Wallisch came to this conclusion after surveying 13,000 study participants who claimed to have previously seen a photo of the infamous dress about how they thought it was illuminated. Wallisch found that people who thought the dress was in a shadow were more likely to think it was gold and white.

The next part of the study was figuring out exactly why that correlation occurred. Participants were asked a variety questions about their demographic factors, such as their age and gender, and whether or not they were early risers or night owls. Interestingly, Wallisch discovered that people who preferred going to bed early and felt best in the mornings were also more likely to think the dress was white and gold. He also found that people over the age of 65 were more likely to see black and blue, though the morning/night person divide was the more influential factor.

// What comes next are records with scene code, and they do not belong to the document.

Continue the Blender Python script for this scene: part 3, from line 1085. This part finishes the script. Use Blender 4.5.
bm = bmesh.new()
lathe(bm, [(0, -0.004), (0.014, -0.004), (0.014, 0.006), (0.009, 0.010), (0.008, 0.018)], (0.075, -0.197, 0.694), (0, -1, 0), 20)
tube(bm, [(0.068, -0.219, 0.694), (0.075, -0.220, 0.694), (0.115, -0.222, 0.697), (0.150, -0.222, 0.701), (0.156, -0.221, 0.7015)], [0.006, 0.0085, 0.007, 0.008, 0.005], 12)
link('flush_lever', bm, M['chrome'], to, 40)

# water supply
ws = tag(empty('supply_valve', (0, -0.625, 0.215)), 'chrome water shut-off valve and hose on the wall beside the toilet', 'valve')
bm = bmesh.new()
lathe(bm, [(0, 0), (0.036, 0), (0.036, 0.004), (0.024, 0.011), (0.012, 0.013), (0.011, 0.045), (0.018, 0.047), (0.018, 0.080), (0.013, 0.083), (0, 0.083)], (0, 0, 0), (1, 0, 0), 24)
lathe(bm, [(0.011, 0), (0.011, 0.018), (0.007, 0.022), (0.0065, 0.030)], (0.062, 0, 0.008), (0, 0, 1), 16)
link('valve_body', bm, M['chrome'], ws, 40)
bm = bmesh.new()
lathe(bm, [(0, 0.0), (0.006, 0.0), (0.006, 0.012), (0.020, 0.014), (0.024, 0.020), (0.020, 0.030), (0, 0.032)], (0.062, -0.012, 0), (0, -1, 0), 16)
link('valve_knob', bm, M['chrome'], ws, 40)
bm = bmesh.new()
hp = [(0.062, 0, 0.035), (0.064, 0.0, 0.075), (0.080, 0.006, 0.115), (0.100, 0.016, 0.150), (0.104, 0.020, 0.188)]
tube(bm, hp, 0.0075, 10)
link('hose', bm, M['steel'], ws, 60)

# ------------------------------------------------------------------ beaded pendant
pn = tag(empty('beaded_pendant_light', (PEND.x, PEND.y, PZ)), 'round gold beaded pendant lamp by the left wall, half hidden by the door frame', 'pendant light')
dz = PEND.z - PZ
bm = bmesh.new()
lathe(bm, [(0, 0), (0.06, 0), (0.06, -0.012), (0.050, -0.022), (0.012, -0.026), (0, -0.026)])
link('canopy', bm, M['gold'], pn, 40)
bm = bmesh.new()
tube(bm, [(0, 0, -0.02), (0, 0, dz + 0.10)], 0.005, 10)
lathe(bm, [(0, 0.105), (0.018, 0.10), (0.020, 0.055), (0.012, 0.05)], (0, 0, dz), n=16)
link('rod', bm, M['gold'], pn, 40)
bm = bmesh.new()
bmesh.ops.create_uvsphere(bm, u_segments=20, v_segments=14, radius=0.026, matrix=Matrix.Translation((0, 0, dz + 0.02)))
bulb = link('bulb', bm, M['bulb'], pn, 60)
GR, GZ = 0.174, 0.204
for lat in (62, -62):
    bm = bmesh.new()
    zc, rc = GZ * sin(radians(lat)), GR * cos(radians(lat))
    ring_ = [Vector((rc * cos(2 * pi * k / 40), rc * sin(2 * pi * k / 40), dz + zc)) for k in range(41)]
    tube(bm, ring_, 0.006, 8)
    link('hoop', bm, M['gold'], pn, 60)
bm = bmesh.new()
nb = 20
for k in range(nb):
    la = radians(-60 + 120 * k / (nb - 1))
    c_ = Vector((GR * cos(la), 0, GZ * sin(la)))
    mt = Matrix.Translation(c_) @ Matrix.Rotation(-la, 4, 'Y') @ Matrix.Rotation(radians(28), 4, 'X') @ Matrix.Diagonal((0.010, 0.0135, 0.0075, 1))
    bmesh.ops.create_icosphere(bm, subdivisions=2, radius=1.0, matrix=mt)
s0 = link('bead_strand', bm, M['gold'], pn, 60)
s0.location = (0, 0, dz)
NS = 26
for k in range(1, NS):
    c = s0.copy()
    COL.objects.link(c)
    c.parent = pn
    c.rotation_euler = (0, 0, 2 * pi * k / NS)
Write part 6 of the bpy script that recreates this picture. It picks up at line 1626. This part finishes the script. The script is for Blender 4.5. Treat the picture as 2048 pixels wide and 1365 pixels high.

Wallisch thinks morning people are more likely to see white and gold because they have the assumption bias that the world is illuminated by the sun (which would cause a shadow) instead of artificial lighting. This finding underlies the fact that we can’t always trust what we see; scientists have learned that when we visually perceive something, our brains fill in any gaps of information with what it already assumes is true. In the case of the dress, perceptions of illumination change our assumptions about color constancy, which can result in widely different opinions about how something can look.

The dress is blue and black, but if you presumed it’s gold and white you shouldn’t necessarily think that’s a bad thing: Take solace in the fact that while others assume the world is lit by artificial lighting, you still think of it as illuminated by the sun.